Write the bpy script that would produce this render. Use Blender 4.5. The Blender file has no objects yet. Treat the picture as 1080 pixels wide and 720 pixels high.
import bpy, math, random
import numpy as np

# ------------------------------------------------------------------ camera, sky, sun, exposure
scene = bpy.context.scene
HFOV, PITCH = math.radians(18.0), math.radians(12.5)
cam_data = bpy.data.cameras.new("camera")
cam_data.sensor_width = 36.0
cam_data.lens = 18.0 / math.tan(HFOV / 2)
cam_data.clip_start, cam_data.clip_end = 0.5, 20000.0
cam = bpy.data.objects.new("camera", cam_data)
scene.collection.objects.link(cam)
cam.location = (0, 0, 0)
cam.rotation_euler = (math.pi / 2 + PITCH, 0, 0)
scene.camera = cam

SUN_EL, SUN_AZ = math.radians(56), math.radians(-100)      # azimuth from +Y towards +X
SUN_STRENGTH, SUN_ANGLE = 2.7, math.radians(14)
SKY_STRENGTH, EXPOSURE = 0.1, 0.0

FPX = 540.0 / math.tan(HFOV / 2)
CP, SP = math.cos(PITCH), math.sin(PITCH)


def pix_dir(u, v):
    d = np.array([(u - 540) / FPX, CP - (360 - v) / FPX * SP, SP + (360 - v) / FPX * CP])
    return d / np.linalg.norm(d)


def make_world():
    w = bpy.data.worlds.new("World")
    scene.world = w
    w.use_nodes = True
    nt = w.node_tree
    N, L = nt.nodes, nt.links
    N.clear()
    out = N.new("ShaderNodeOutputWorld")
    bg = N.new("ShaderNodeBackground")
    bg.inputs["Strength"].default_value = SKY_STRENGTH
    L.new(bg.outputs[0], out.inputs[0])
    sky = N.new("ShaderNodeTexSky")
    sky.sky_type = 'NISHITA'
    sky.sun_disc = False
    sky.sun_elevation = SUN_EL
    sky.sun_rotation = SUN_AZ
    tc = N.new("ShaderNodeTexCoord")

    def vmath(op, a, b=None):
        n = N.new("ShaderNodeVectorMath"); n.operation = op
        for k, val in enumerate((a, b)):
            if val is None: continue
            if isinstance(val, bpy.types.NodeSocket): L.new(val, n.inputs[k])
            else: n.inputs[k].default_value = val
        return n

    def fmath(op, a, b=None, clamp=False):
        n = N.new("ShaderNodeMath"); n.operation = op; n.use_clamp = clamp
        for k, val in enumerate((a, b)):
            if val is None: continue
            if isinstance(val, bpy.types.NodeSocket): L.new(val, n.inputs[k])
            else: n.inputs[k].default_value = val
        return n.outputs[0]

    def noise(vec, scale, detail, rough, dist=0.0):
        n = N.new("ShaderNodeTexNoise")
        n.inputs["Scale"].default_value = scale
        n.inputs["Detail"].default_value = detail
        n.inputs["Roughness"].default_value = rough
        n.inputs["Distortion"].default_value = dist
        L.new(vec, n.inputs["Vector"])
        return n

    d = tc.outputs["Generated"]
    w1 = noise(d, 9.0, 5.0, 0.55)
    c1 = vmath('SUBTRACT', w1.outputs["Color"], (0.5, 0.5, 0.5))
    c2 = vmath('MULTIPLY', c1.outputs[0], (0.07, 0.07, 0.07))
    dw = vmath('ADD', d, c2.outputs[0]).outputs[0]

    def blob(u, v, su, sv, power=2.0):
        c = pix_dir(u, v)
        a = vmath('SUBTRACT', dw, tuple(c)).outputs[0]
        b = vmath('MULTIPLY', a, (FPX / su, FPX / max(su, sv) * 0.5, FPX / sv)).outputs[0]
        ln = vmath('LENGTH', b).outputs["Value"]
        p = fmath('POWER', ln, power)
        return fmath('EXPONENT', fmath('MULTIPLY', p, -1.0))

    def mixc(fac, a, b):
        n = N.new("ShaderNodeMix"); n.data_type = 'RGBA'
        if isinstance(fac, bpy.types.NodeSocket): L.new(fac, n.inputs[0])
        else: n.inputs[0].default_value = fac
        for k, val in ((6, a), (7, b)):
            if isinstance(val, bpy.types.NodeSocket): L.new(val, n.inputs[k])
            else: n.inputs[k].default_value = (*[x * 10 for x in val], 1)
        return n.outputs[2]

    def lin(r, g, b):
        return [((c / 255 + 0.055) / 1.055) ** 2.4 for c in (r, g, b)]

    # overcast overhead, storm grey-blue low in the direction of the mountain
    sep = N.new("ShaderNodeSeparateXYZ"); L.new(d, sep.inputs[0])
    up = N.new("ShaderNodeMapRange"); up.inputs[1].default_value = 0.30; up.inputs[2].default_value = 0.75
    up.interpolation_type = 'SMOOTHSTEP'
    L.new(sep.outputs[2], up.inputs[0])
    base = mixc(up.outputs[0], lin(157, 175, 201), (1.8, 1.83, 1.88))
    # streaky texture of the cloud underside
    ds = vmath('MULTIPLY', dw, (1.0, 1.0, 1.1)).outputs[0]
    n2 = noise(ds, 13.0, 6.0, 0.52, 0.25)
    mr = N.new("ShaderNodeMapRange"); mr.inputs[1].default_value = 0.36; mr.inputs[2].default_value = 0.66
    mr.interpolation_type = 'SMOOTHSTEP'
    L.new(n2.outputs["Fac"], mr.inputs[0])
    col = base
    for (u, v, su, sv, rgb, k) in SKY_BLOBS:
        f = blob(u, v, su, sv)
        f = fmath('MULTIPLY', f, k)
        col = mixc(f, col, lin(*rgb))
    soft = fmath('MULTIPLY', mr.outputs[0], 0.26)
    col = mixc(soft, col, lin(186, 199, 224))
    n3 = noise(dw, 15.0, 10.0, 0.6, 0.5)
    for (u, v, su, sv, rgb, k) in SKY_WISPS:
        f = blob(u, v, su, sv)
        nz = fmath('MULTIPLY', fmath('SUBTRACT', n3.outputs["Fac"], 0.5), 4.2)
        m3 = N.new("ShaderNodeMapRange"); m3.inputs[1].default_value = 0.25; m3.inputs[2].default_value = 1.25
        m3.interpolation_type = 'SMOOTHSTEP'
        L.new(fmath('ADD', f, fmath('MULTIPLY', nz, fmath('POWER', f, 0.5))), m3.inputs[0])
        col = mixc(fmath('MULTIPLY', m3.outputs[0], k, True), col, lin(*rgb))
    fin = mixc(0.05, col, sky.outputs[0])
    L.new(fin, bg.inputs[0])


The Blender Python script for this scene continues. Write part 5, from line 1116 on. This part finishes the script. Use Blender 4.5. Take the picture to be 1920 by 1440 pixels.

• _Required work_:
Take the lines from the first line of the records through the line holding "CP, SP = math.cos(PITCH), math.sin(PITCH)", both included, and please reproduce them exactly with nothing added.

• _Answer for this exercise_:
Write the bpy script that would produce this render. Use Blender 4.5. The Blender file has no objects yet. Treat the picture as 1080 pixels wide and 720 pixels high.
import bpy, math, random
import numpy as np

# ------------------------------------------------------------------ camera, sky, sun, exposure
scene = bpy.context.scene
HFOV, PITCH = math.radians(18.0), math.radians(12.5)
cam_data = bpy.data.cameras.new("camera")
cam_data.sensor_width = 36.0
cam_data.lens = 18.0 / math.tan(HFOV / 2)
cam_data.clip_start, cam_data.clip_end = 0.5, 20000.0
cam = bpy.data.objects.new("camera", cam_data)
scene.collection.objects.link(cam)
cam.location = (0, 0, 0)
cam.rotation_euler = (math.pi / 2 + PITCH, 0, 0)
scene.camera = cam

SUN_EL, SUN_AZ = math.radians(56), math.radians(-100)      # azimuth from +Y towards +X
SUN_STRENGTH, SUN_ANGLE = 2.7, math.radians(14)
SKY_STRENGTH, EXPOSURE = 0.1, 0.0

FPX = 540.0 / math.tan(HFOV / 2)
CP, SP = math.cos(PITCH), math.sin(PITCH)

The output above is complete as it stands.